'''
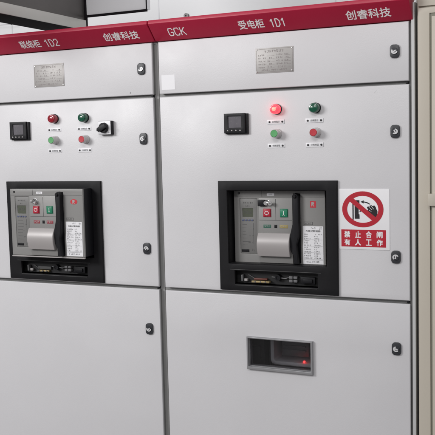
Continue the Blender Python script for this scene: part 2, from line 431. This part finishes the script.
    for q_, x_ in enumerate((.062, .079, .095)): MB().lathe(sx + x_, sz + .0068, [(0, .0008), (.0022, .0010), (.0026, .0022), (.0026, .008)], 12).build('slot_bolt', 'grip', bz)
    for q_, (xa, xb) in enumerate(((.036, .060), (.112, .160), (.150, .172))):
        MB().tube((sx + xa, .014, sz + .026 - q_ * .004), (sx + xb, .012, sz + .014 + q_ * .005), .0016).build('slot_wire', 'grip' if q_ == 1 else 'line', bz)
    MB().lathe(sx + .133, sz + .021, [(0, .008), (.005, .008), (.0055, .006), (.009, .006), (.0095, .008), (.0095, .019)], 24).build('crank_socket', 'black', bz)
    for i in range(2):
        for j in range(2): MB().box(sx + .170 + i * .014, sx + .181 + i * .014, .004, .018, sz + .010 + j * .0105, sz + .0175 + j * .0105, .0012).build('slot_terminal', 'grip', bz)
    MB().box(sx + .205, sx + .250, .006, .018, sz + .006, sz + .027, .002).box(sx + .214, sx + .243, .001, .007, sz + .010, sz + .022, .002).build('slot_latch', 'black', bz)
    return root, dl, wh

BR1 = (-.607, -.2245, 1.2500, 1.5850); BR2 = (.197, .572, 1.2505, 1.5835)
WIN = (.281, .491, 1.0100, 1.1105)
c1, _, _ = cabinet(-.798, -.0225, 'left grey cabinet with red header, a rotary switch and a breaker jutting from its door', BR1, None,
    [('联络柜', -.511, -.430, .0008), ('1D2', -.410, -.360, .004), ('创睿科技', -.184, -.056, .0008)],
    (-.475, -.354, 1.8985, 1.9735), (-.399, -.2795), ('red', 'green'), (-.575, -.5065, 1.728, 1.7865), (200, 60, 330, 150))
c2, d2, wh = cabinet(0., .776, 'grey cabinet with GCK header, lit red lamp and small window low in its door', BR2, WIN,
    [('GCK', .050, .106, .006), ('受电柜', .283, .363, .0008), ('1D1', .382, .428, .004), ('创睿科技', .607, .732, .0008)],
    (.3265, .4445, 1.8985, 1.9715), (.3895, .5085), ('lit', 'green'), (.226, .2945, 1.7265, 1.785), (140, 230, 20, 100))

# rotary switch of the left cabinet
sw = MB().box(-.2190, -.1700, -.0170, 0, 1.7340, 1.7785, .002).build('rotary_switch', 'black', c1)
MB().box(-.2180, -.1710, -.0190, -.0171, 1.7350, 1.7775, .0008).build('switch_plate', 'wpl', sw)
MB().lathe(-.1945, 1.7560, [(.0165, -.019), (.0160, -.028), (.0145, -.0300), (0, -.0300)], 32).build('switch_hub', 'black', sw)
k = MB(); ca, sa = math.cos(math.radians(205)), math.sin(math.radians(205)); P = []
for u, w in ((-.015, -.006), (.004, -.0080), (.016, -.0062), (.020, 0), (.016, .0062), (.004, .0080), (-.015, .006)): P.append((-.1945 + u * ca - w * sa, 1.7560 + u * sa + w * ca))
k.prism(P, -.038, -.0301, .0015); k.build('switch_lever', 'black', sw)
t = MB(); marks(t, -.200, -.186, 1.7700, 1.7750, -.019, .005, 1); marks(t, -.182, -.174, 1.7380, 1.7430, -.019, .004, 1); t.build('switch_print', 'ink2', sw)
t = MB()
for (cx_, cz_, r_, a0, a1) in ((.674, 1.8375, .013, -70, -20),):
    A = [math.radians(a0 + (a1 - a0) * i / 9) for i in range(10)]
    t.prism([(cx_ + r_ * math.cos(a), cz_ + r_ * math.sin(a)) for a in A] + [(cx_ + (r_ - .0009) * math.cos(a), cz_ + (r_ - .0009) * math.sin(a)) for a in A[::-1]], -.0002, 0)
t.build('scuff_mark', 'side', c2)
# small scuff mark below the instrument panel lettering
t = MB(); t.prism([(-.1065, 1.8610), (-.1040, 1.8660), (-.1030, 1.8655), (-.1015, 1.8600), (-.1025, 1.8600), (-.1040, 1.8635), (-.1055, 1.8608)], -.0003, 0); t.build('ink_mark', 'ink2', c1)
# lifting eye on the roof of the right cabinet
e = MB().tube((.072, .06, TOP - .008), (.072, .06, TOP + .016), .006)
e.lathe(.072, TOP + .020, [(.003, .055), (.008, .055), (.008, .065), (.003, .065), (.003, .055)], 24); e.build('lifting_eye', 'grip', c2)

# window of the right cabinet
wf = MB().slab(WIN[0], WIN[1], WIN[2], WIN[3], -.0105, 0, [(wh[0], wh[1], wh[2], wh[3])], .0015)
wf.slab(wh[0] - .001 + .0012, wh[1] - .0002, wh[2] + .0002, wh[3] - .0002, .0, .022, [(wh[0] + .0015, wh[1] - .0015, wh[2] + .0015, wh[3] - .0015)])
wf = wf.build('window_frame', 'alu', d2)
MB().box(wh[0] + .0016, wh[1] - .0016, .004, .007, wh[2] + .0016, wh[3] - .0016).build('pane', 'glass', wf)
# equipment behind the window
b = MB().slab(.20, .56, .96, 1.16, .16, .17, []); b.build('inner_back', 'inner', c2)
q = MB(); arc = []
R_ = .016
outer = [(.322, 1.085)] + [(.322 + R_ - R_ * math.cos(a), 1.006 + R_ - R_ * math.sin(a)) for a in [math.pi / 2 * i / 6 for i in range(7)]] + [(.470, 1.006)]
inner_ = [(.470, 1.017)] + [(.333 + .008 - .008 * math.cos(a), 1.017 + .008 - .008 * math.sin(a)) for a in [math.pi / 2 * (6 - i) / 6 for i in range(7)]] + [(.333, 1.085)]
q.prism(outer + inner_, .085, .158, .0015); q.build('inner_device_housing', 'boxw', c2)
q = MB().box(.350, .440, .11, .158, 1.030, 1.080, .004).box(.356, .430, .105, .111, 1.045, 1.052, .001).box(.356, .430, .105, .111, 1.060, 1.065, .001)
q.build('inner_device', 'grip', c2)
q = MB().box(.225, .300, .09, .158, .975, 1.10, .004).box(.235, .290, .08, .091, 1.02, 1.06, .003); q.build('inner_contactor', 'line', c2)
for k_, (xa, xb) in enumerate(((.305, .312), (.316, .322))): MB().tube((xa, .12, .97), (xb, .115, 1.12), .0028).build('inner_wire', 'line' if k_ else 'grip', c2)
q = MB().lathe(.4325, 1.0225, [(0, .0800), (.002, .0805), (.0031, .0825), (.0031, .087)], 20); q.build('inner_led', 'led', c2)
# plain white sticker
o = MB().box(.0095, .0560, -.0006, 0, 1.8665, 1.9120).build('sticker', 'paper', c2)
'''
◆ Written request:
Make an exact copy of the data, leaving its pictures out.

◆ Solved exercise:
Continue the Blender Python script for this scene: part 2, from line 431. This part finishes the script.
    for q_, x_ in enumerate((.062, .079, .095)): MB().lathe(sx + x_, sz + .0068, [(0, .0008), (.0022, .0010), (.0026, .0022), (.0026, .008)], 12).build('slot_bolt', 'grip', bz)
    for q_, (xa, xb) in enumerate(((.036, .060), (.112, .160), (.150, .172))):
        MB().tube((sx + xa, .014, sz + .026 - q_ * .004), (sx + xb, .012, sz + .014 + q_ * .005), .0016).build('slot_wire', 'grip' if q_ == 1 else 'line', bz)
    MB().lathe(sx + .133, sz + .021, [(0, .008), (.005, .008), (.0055, .006), (.009, .006), (.0095, .008), (.0095, .019)], 24).build('crank_socket', 'black', bz)
    for i in range(2):
        for j in range(2): MB().box(sx + .170 + i * .014, sx + .181 + i * .014, .004, .018, sz + .010 + j * .0105, sz + .0175 + j * .0105, .0012).build('slot_terminal', 'grip', bz)
    MB().box(sx + .205, sx + .250, .006, .018, sz + .006, sz + .027, .002).box(sx + .214, sx + .243, .001, .007, sz + .010, sz + .022, .002).build('slot_latch', 'black', bz)
    return root, dl, wh

BR1 = (-.607, -.2245, 1.2500, 1.5850); BR2 = (.197, .572, 1.2505, 1.5835)
WIN = (.281, .491, 1.0100, 1.1105)
c1, _, _ = cabinet(-.798, -.0225, 'left grey cabinet with red header, a rotary switch and a breaker jutting from its door', BR1, None,
    [('联络柜', -.511, -.430, .0008), ('1D2', -.410, -.360, .004), ('创睿科技', -.184, -.056, .0008)],
    (-.475, -.354, 1.8985, 1.9735), (-.399, -.2795), ('red', 'green'), (-.575, -.5065, 1.728, 1.7865), (200, 60, 330, 150))
c2, d2, wh = cabinet(0., .776, 'grey cabinet with GCK header, lit red lamp and small window low in its door', BR2, WIN,
    [('GCK', .050, .106, .006), ('受电柜', .283, .363, .0008), ('1D1', .382, .428, .004), ('创睿科技', .607, .732, .0008)],
    (.3265, .4445, 1.8985, 1.9715), (.3895, .5085), ('lit', 'green'), (.226, .2945, 1.7265, 1.785), (140, 230, 20, 100))

# rotary switch of the left cabinet
sw = MB().box(-.2190, -.1700, -.0170, 0, 1.7340, 1.7785, .002).build('rotary_switch', 'black', c1)
MB().box(-.2180, -.1710, -.0190, -.0171, 1.7350, 1.7775, .0008).build('switch_plate', 'wpl', sw)
MB().lathe(-.1945, 1.7560, [(.0165, -.019), (.0160, -.028), (.0145, -.0300), (0, -.0300)], 32).build('switch_hub', 'black', sw)
k = MB(); ca, sa = math.cos(math.radians(205)), math.sin(math.radians(205)); P = []
for u, w in ((-.015, -.006), (.004, -.0080), (.016, -.0062), (.020, 0), (.016, .0062), (.004, .0080), (-.015, .006)): P.append((-.1945 + u * ca - w * sa, 1.7560 + u * sa + w * ca))
k.prism(P, -.038, -.0301, .0015); k.build('switch_lever', 'black', sw)
t = MB(); marks(t, -.200, -.186, 1.7700, 1.7750, -.019, .005, 1); marks(t, -.182, -.174, 1.7380, 1.7430, -.019, .004, 1); t.build('switch_print', 'ink2', sw)
t = MB()
for (cx_, cz_, r_, a0, a1) in ((.674, 1.8375, .013, -70, -20),):
    A = [math.radians(a0 + (a1 - a0) * i / 9) for i in range(10)]
    t.prism([(cx_ + r_ * math.cos(a), cz_ + r_ * math.sin(a)) for a in A] + [(cx_ + (r_ - .0009) * math.cos(a), cz_ + (r_ - .0009) * math.sin(a)) for a in A[::-1]], -.0002, 0)
t.build('scuff_mark', 'side', c2)
# small scuff mark below the instrument panel lettering
t = MB(); t.prism([(-.1065, 1.8610), (-.1040, 1.8660), (-.1030, 1.8655), (-.1015, 1.8600), (-.1025, 1.8600), (-.1040, 1.8635), (-.1055, 1.8608)], -.0003, 0); t.build('ink_mark', 'ink2', c1)
# lifting eye on the roof of the right cabinet
e = MB().tube((.072, .06, TOP - .008), (.072, .06, TOP + .016), .006)
e.lathe(.072, TOP + .020, [(.003, .055), (.008, .055), (.008, .065), (.003, .065), (.003, .055)], 24); e.build('lifting_eye', 'grip', c2)

# window of the right cabinet
wf = MB().slab(WIN[0], WIN[1], WIN[2], WIN[3], -.0105, 0, [(wh[0], wh[1], wh[2], wh[3])], .0015)
wf.slab(wh[0] - .001 + .0012, wh[1] - .0002, wh[2] + .0002, wh[3] - .0002, .0, .022, [(wh[0] + .0015, wh[1] - .0015, wh[2] + .0015, wh[3] - .0015)])
wf = wf.build('window_frame', 'alu', d2)
MB().box(wh[0] + .0016, wh[1] - .0016, .004, .007, wh[2] + .0016, wh[3] - .0016).build('pane', 'glass', wf)
# equipment behind the window
b = MB().slab(.20, .56, .96, 1.16, .16, .17, []); b.build('inner_back', 'inner', c2)
q = MB(); arc = []
R_ = .016
outer = [(.322, 1.085)] + [(.322 + R_ - R_ * math.cos(a), 1.006 + R_ - R_ * math.sin(a)) for a in [math.pi / 2 * i / 6 for i in range(7)]] + [(.470, 1.006)]
inner_ = [(.470, 1.017)] + [(.333 + .008 - .008 * math.cos(a), 1.017 + .008 - .008 * math.sin(a)) for a in [math.pi / 2 * (6 - i) / 6 for i in range(7)]] + [(.333, 1.085)]
q.prism(outer + inner_, .085, .158, .0015); q.build('inner_device_housing', 'boxw', c2)
q = MB().box(.350, .440, .11, .158, 1.030, 1.080, .004).box(.356, .430, .105, .111, 1.045, 1.052, .001).box(.356, .430, .105, .111, 1.060, 1.065, .001)
q.build('inner_device', 'grip', c2)
q = MB().box(.225, .300, .09, .158, .975, 1.10, .004).box(.235, .290, .08, .091, 1.02, 1.06, .003); q.build('inner_contactor', 'line', c2)
for k_, (xa, xb) in enumerate(((.305, .312), (.316, .322))): MB().tube((xa, .12, .97), (xb, .115, 1.12), .0028).build('inner_wire', 'line' if k_ else 'grip', c2)
q = MB().lathe(.4325, 1.0225, [(0, .0800), (.002, .0805), (.0031, .0825), (.0031, .087)], 20); q.build('inner_led', 'led', c2)
# plain white sticker
o = MB().box(.0095, .0560, -.0006, 0, 1.8665, 1.9120).build('sticker', 'paper', c2)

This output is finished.